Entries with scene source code
= = =
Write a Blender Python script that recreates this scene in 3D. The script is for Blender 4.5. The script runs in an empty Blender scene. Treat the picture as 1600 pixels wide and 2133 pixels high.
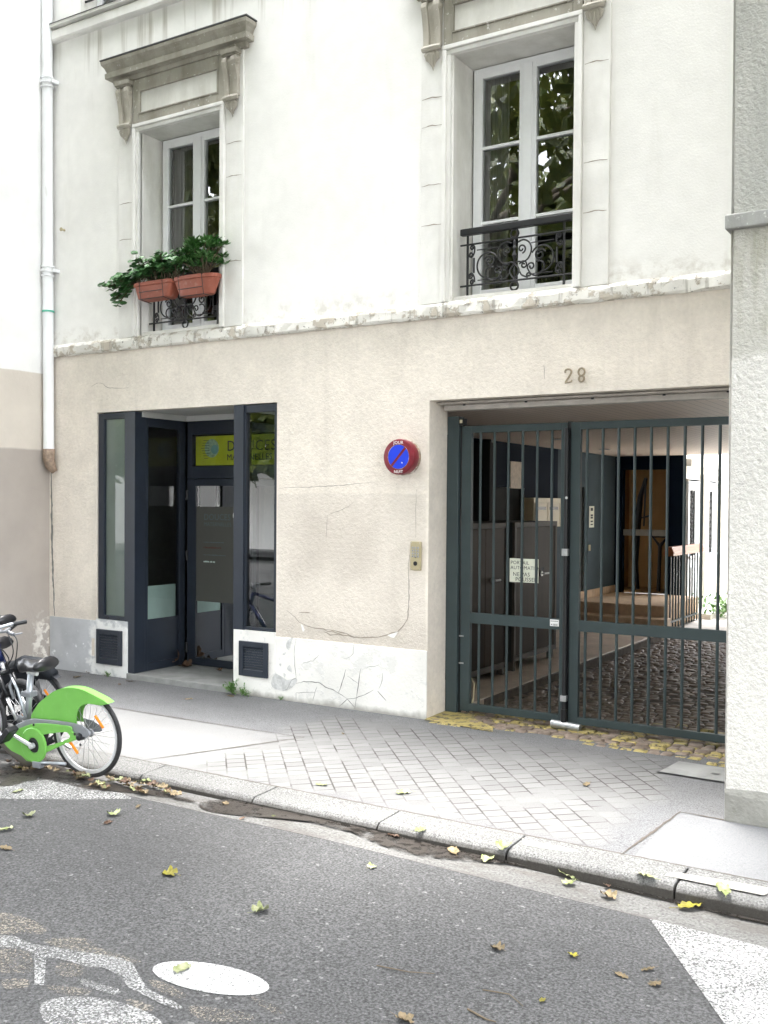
import bpy, bmesh, math, random
from mathutils import Vector, Matrix
from mathutils.geometry import tessellate_polygon
random.seed(7)
R = math.radians
S = bpy.context.scene
C = S.collection

# ------------------------------------------------------------------ camera, world, sun, exposure
CAMROWS = [[0.8503712,0.5261317,0.0073576],[0.0167661,-0.0131173,-0.9997734],[-0.525916,0.8503019,-0.0199757]]   # right / down / forward axes of the camera in world space
cam_data = bpy.data.cameras.new('camera')
cam = bpy.data.objects.new('camera', cam_data); C.objects.link(cam)
_r, _d, _f = [Vector(v) for v in CAMROWS]
cam.matrix_world = Matrix(((_r.x, -_d.x, -_f.x, 0.0), (_r.y, -_d.y, -_f.y, -7.8645), (_r.z, -_d.z, -_f.z, 1.95), (0, 0, 0, 1)))
cam_data.sensor_fit = 'HORIZONTAL'; cam_data.sensor_width = 36.0
cam_data.lens = 2093.65 / 1600 * 36.0
cam_data.shift_y = 21.5 / 1600
cam_data.clip_start = 0.05; cam_data.clip_end = 500
S.camera = cam

SUN = Vector((-0.10, 0.115, 0.985)).normalized()      # direction towards the sun
W = bpy.data.worlds.new('World'); S.world = W; W.use_nodes = True
nt = W.node_tree
sky = nt.nodes.new('ShaderNodeTexSky'); sky.sky_type = 'NISHITA'; sky.sun_disc = False
sky.sun_elevation = math.asin(SUN.z); sky.sun_rotation = math.atan2(SUN.x, SUN.y) % (2 * math.pi)
sky.air_density = 1.0; sky.dust_density = 3.0; sky.ozone_density = 1.0
bg = nt.nodes['Background']; bg.inputs['Strength'].default_value = 0.15
hs = nt.nodes.new('ShaderNodeHueSaturation'); hs.inputs['Saturation'].default_value = 0.22   # thin high overcast: a whitened sky
nt.links.new(sky.outputs[0], hs.inputs['Color']); nt.links.new(hs.outputs[0], bg.inputs['Color'])
sl = bpy.data.lights.new('sun', 'SUN'); sl.energy = 0.55; sl.angle = R(10); sl.color = (1.0, 0.975, 0.94)
so = bpy.data.objects.new('sun', sl); C.objects.link(so)
so.rotation_euler = (-SUN).to_track_quat('-Z', 'Y').to_euler(); so.location = (-8, -20, 30)
vs = S.view_settings; vs.view_transform = 'Standard'; vs.look = 'None'; vs.gamma = 1.0; vs.exposure = 4.2
S.cycles.max_bounces = 7; S.cycles.diffuse_bounces = 4; S.cycles.glossy_bounces = 4
S.cycles.transparent_max_bounces = 12; S.cycles.use_denoising = True
S.cycles.sample_clamp_indirect = 4.0; S.cycles.caustics_reflective = False; S.cycles.caustics_refractive = False

# ------------------------------------------------------------------ helpers: materials
def N(t, kind, x=0, y=0, **kw):
    n = t.nodes.new(kind); n.location = (x, y)
    for k, v in kw.items():
        if k in n.inputs.keys(): n.inputs[k].default_value = v
        else: setattr(n, k, v)
    return n
def col4(c): return (c[0], c[1], c[2], 1.0)
class Mat:
    """small wrapper that grows a Principled material node by node; all textures are anchored in metres"""
    def __init__(s, name, col=(.5,.5,.5), rough=.6, metal=0.0, spec=.4, coat=0.0):
        s.m = bpy.data.materials.new(name); s.m.use_nodes = True; s.t = s.m.node_tree
        s.b = s.t.nodes['Principled BSDF']; s.L = s.t.links.new
        s.b.inputs['Base Color'].default_value = col4(col); s.b.inputs['Roughness'].default_value = rough
        s.b.inputs['Metallic'].default_value = metal; s.b.inputs['Specular IOR Level'].default_value = spec
        s.b.inputs['Coat Weight'].default_value = coat
        g = N(s.t, 'ShaderNodeNewGeometry'); s.pos = g.outputs['Position']
        rgb = N(s.t, 'ShaderNodeRGB'); rgb.outputs[0].default_value = col4(col); s.c = rgb.outputs[0]; s.h = None; s.hn = None
    def noise(s, scale, detail=3, rough=.55, stretch=(1,1,1), seed=0.0):
        mp = N(s.t, 'ShaderNodeMapping'); mp.inputs['Scale'].default_value = stretch; mp.inputs['Location'].default_value = (seed, seed*1.7, seed*.6)
        s.L(s.pos, mp.inputs['Vector'])
        n = N(s.t, 'ShaderNodeTexNoise', Scale=scale, Detail=detail, Roughness=rough); s.L(mp.outputs[0], n.inputs['Vector'])
        return n.outputs['Fac']
    def ramp(s, v, a, b, lo=0.0, hi=1.0):
        n = N(s.t, 'ShaderNodeMapRange'); n.clamp = True
        n.inputs['From Min'].default_value = a; n.inputs['From Max'].default_value = b
        n.inputs['To Min'].default_value = lo; n.inputs['To Max'].default_value = hi
        s.L(v, n.inputs['Value']); return n.outputs[0]
    def math(s, op, a, b=None):
        n = N(s.t, 'ShaderNodeMath'); n.operation = op
        for i, v in enumerate((a, b)):
            if v is None: continue
            if isinstance(v, (int, float)): n.inputs[i].default_value = v
            else: s.L(v, n.inputs[i])
        return n.outputs[0]
    def xyz(s):
        n = N(s.t, 'ShaderNodeSeparateXYZ'); s.L(s.pos, n.inputs[0]); return n.outputs
    def mix(s, fac, col, mode='MIX'):
        n = N(s.t, 'ShaderNodeMix'); n.data_type = 'RGBA'; n.blend_type = mode
        if isinstance(fac, (int, float)): n.inputs[0].default_value = fac
        else: s.L(fac, n.inputs[0])
        s.L(s.c, n.inputs[6])
        if isinstance(col, tuple): n.inputs[7].default_value = col4(col)
        else: s.L(col, n.inputs[7])
        s.c = n.outputs[2]; return s
    def vary(s, scale, amt, **k):       # soft darker / lighter mottling of the surface colour itself
        f = s.ramp(s.noise(scale, **k), .3, .7, 1-amt, 1+amt)
        n = N(s.t, 'ShaderNodeVectorMath'); n.operation = 'SCALE'; s.L(s.c, n.inputs[0]); s.L(f, n.inputs['Scale']); s.c = n.outputs[0]; return s
    def mask(s, x0=None, x1=None, y0=None, y1=None, z0=None, z1=None, soft=.05, wob=.0, wscale=4):
        o = s.xyz(); out = None
        w = s.math('MULTIPLY', s.math('SUBTRACT', s.noise(wscale, seed=3.1), .5), wob) if wob else None
        for ch, a, b in ((0, x0, x1), (1, y0, y1), (2, z0, z1)):
            v = s.math('ADD', o[ch], w) if w is not None else o[ch]
            if a is not None:
                q = s.ramp(v, a-soft, a+soft); out = q if out is None else s.math('MULTIPLY', out, q)
            if b is not None:
                q = s.ramp(v, b-soft, b+soft, 1, 0); out = q if out is None else s.math('MULTIPLY', out, q)
        return out
    def bump(s, v, strength=.3, dist=.01):
        n = N(s.t, 'ShaderNodeBump'); n.inputs['Strength'].default_value = strength; n.inputs['Distance'].default_value = dist
        s.L(v, n.inputs['Height'])
        if s.hn is not None: s.L(s.hn, n.inputs['Normal'])
        s.hn = n.outputs[0]; return s
    def rough(s, v): s.L(v, s.b.inputs['Roughness']); return s
    def done(s):
        s.L(s.c, s.b.inputs['Base Color'])
        if s.hn is not None: s.L(s.hn, s.b.inputs['Normal'])
        return s.m
def simple(name, col, rough=.5, metal=0, var=.08, vs=8, bump=0, bs=150, spec=.4, coat=0):
    m = Mat(name, col, rough, metal, spec, coat)
    if var: m.vary(vs, var)
    if bump: m.bump(m.noise(bs, 3), bump, .004)
    return m.done()
def worn(name, col, thr, soft=.08, scale=60, rough=.75, big=3.0, amt=.35):
    """paint or stain lying on a surface, worn through in places"""
    m = Mat(name, col, rough); m.vary(25, .1)
    f = m.math('ADD', m.math('MULTIPLY', m.noise(scale, 4, .65), 1.0), m.math('MULTIPLY', m.math('SUBTRACT', m.noise(big, 3), .5), amt))
    a = m.ramp(f, thr-soft, thr+soft)
    m.bump(m.noise(170, 3), .5, .004)
    m.done(); t = m.t
    tr = N(t, 'ShaderNodeBsdfTransparent'); mx = N(t, 'ShaderNodeMixShader')
    m.L(a, mx.inputs[0]); m.L(tr.outputs[0], mx.inputs[1]); m.L(m.b.outputs[0], mx.inputs[2])
    m.L(mx.outputs[0], t.nodes['Material Output'].inputs['Surface']); return m.m
def glass(name, tint=(.85,.9,.88), boost=1.0, bump=.0):
    m = Mat(name); t = m.t
    tr = N(t, 'ShaderNodeBsdfTransparent'); tr.inputs[0].default_value = col4(tint)
    gl = N(t, 'ShaderNodeBsdfGlossy'); gl.inputs['Roughness'].default_value = 0.0
    if bump:
        m.bump(m.noise(1.6, 2), bump, .02); m.L(m.hn, gl.inputs['Normal'])
    fr = N(t, 'ShaderNodeFresnel'); fr.inputs['IOR'].default_value = 1.52
    f = m.math('MINIMUM', m.math('MULTIPLY', fr.outputs[0], 1.9 * boost), 1.0)
    mx = N(t, 'ShaderNodeMixShader'); m.L(f, mx.inputs[0]); m.L(tr.outputs[0], mx.inputs[1]); m.L(gl.outputs[0], mx.inputs[2])
    m.L(mx.outputs[0], t.nodes['Material Output'].inputs['Surface']); return m.m

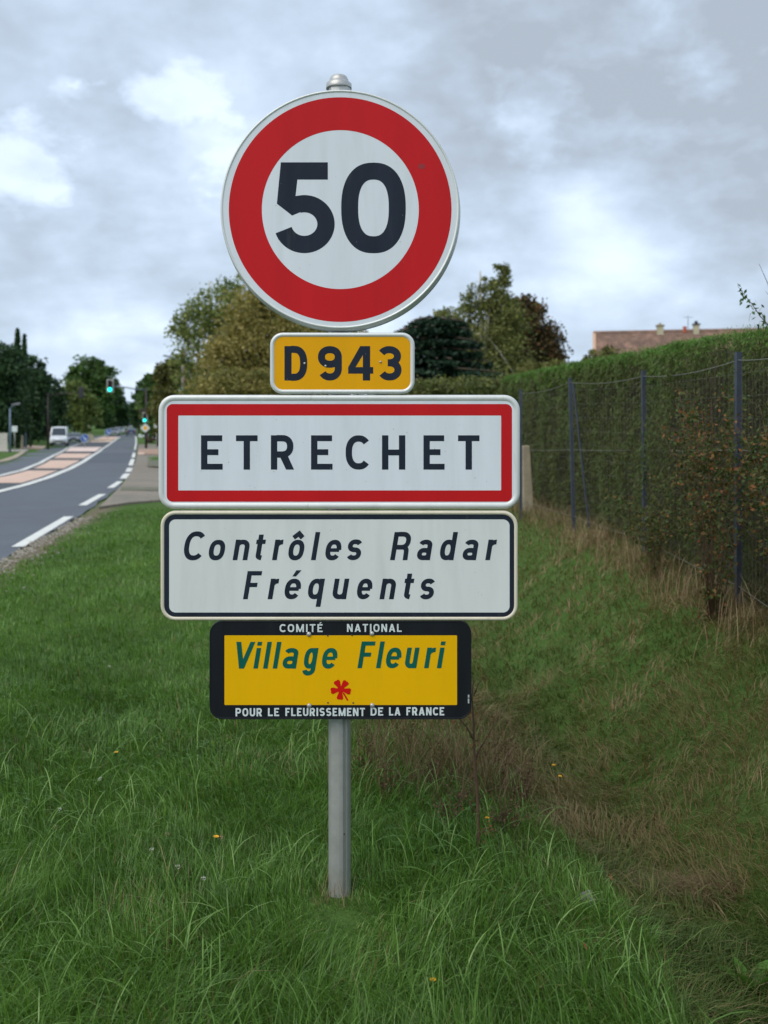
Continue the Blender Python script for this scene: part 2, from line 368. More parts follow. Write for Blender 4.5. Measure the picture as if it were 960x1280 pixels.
gm = bpy.data.materials.new('ground_turf'); gm.use_nodes = True; t = gm.node_tree; t.nodes.clear(); k = NB(t)
tcn = k.n('ShaderNodeTexCoord'); V = tcn.outputs['Object']
a1 = k.noise(V, 1.3, 6, .6); a2 = k.noise(V, 9, 8, .65); a3 = k.noise(V, 45, 6, .7)
c1 = k.ramp(a2, [(.3, (.045, .095, .018)), (.5, (.075, .150, .030)), (.7, (.10, .18, .042))])
c2 = k.mix(k.ramp(a1, [(.5, 0.0), (.7, .4)]), c1, (.13, .125, .05))
c3 = k.mix(k.ramp(a3, [(.3, .4), (.7, 0.0)]), c2, (.035, .05, .018))
at_ = k.n('ShaderNodeAttribute', attribute_name='tint')
grav = k.ramp(a3, [(.35, (.09, .07, .05)), (.5, (.17, .135, .095)), (.65, (.33, .28, .21))])
f = k.m('MULTIPLY', at_.outputs['Fac'], k.ramp(a2, [(.35, .5), (.55, 1.3)]), clamp=True)
sx = k.n('ShaderNodeSeparateXYZ'); k.l(V, sx.inputs[0])
c4 = k.mix(f, c3, grav)
bs = k.n('ShaderNodeBsdfPrincipled'); k.l(c4, bs.inputs['Base Color']); bs.inputs['Roughness'].default_value = .95; bs.inputs['Specular IOR Level'].default_value = .1
bn = k.n('ShaderNodeBump'); bn.inputs['Strength'].default_value = .8; bn.inputs['Distance'].default_value = .03; k.l(a3, bn.inputs['Height']); k.l(bn.outputs[0], bs.inputs['Normal'])
k.l(bs.outputs[0], k.n('ShaderNodeOutputMaterial').inputs[0])
tagp(link('ground', me, gm), kind='structure', label='grassy ground, verge and ditch running to the horizon')

def strip(name, fa, fb, y0, y1, dz, m_, n=40, cols=6, geo=True, label=None, kind='structure'):
    ys = np.geomspace(y0, y1, n) if geo and y0 > 0 else np.linspace(y0, y1, n)
    V = []; 
    for Y in ys:
        a, c = float(fa(Y)), float(fb(Y))
        for j in range(cols + 1): V.append((a + (c - a) * j / cols, Y, float(zr(Y)) + dz))
    V = np.array(V); I = np.arange(n * (cols + 1)).reshape(n, cols + 1)
    Q = np.stack([I[:-1, :-1], I[:-1, 1:], I[1:, 1:], I[1:, :-1]], -1).reshape(-1, 4)
    o = link(name, np_mesh(name, V, [Q], True), m_); tagp(o, label, kind=kind); return o
ys_all = np.concatenate([np.linspace(-300, 4, 20), np.geomspace(4.5, 1400, 110)])
V = []; 
for Y in ys_all:
    a, c = float(xl(Y)), float(xr(Y)) 
    wob = .03 * math.sin(Y * 3.1) + .02 * math.sin(Y * 7.7)
    for j in range(9): V.append((a + (c + wob - a) * j / 8, Y, float(zr(Y))))
I = np.arange(len(ys_all) * 9).reshape(-1, 9)
tagp(link('road', np_mesh('road', V, [np.stack([I[:-1, :-1], I[:-1, 1:], I[1:, 1:], I[1:, :-1]], -1).reshape(-1, 4)], True), M['road']), 'grey asphalt main road curving away to the left', kind='structure')

def poly_line(name, pxs, w0, dz, m_, label=None, wpx=None):
    """a painted line lying along road points, constant width in metres"""
    pts = line_pts(pxs); P2 = []
    for a, c in zip(pts[:-1], pts[1:]):
        n = max(1, int((c - a).length / 1.5))
        for i in range(n): P2.append(a.lerp(c, i / n))
    P2.append(pts[-1]); V = []
    for i, p in enumerate(P2):
        d = (P2[min(i + 1, len(P2) - 1)] - P2[max(i - 1, 0)]); d.z = 0; d.normalize(); s = Vector((d.y, -d.x, 0)) * w0 / 2
        for e in (-1, 1):
            v = p + s * e; V.append((v.x, v.y, float(zr(v.y)) + dz))
    I = np.arange(len(V)).reshape(-1, 2)
    o = link(name, np_mesh(name, V, [np.stack([I[:-1, 0], I[:-1, 1], I[1:, 1], I[1:, 0]], -1)], True), m_); tagp(o, label, kind='structure'); return o
# broken edge line
dash_px = [[(22, 684), (86, 646)], [(103, 632), (128, 618)], [(138, 610), (150, 602)], [(153.5, 598.5), (159, 592)], [(160, 590), (162.5, 585)],
           [(163.3, 582), (166, 574)], [(166.4, 572), (167.8, 566)]]
for dp in dash_px:
    a, c = on_road(*dp[0]), on_road(*dp[1])
    poly_line('edge_marking', dp, .18 if a.y < 30 else .22, .008, M['paint'], 'white dash of the broken edge line')
poly_line('edge_marking', [(168.5, 562), (170.3, 553), (169.8, 545), (167.5, 538), (165, 534.6)], .2, .008, M['paint'], 'thin continuous white edge line farther up the road')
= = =
| WRITTEN EXERCISE |
Go from the first line of the data above to the line containing "C = S.collection" and retype exactly those lines, both included, but none of the pictures.

| EXERCISE ANSWER |
Write a Blender Python script that recreates this scene in 3D. The script is for Blender 4.5. The script runs in an empty Blender scene. Treat the picture as 1600 pixels wide and 2133 pixels high.
import bpy, bmesh, math, random
from mathutils import Vector, Matrix
from mathutils.geometry import tessellate_polygon
random.seed(7)
R = math.radians
S = bpy.context.scene
C = S.collection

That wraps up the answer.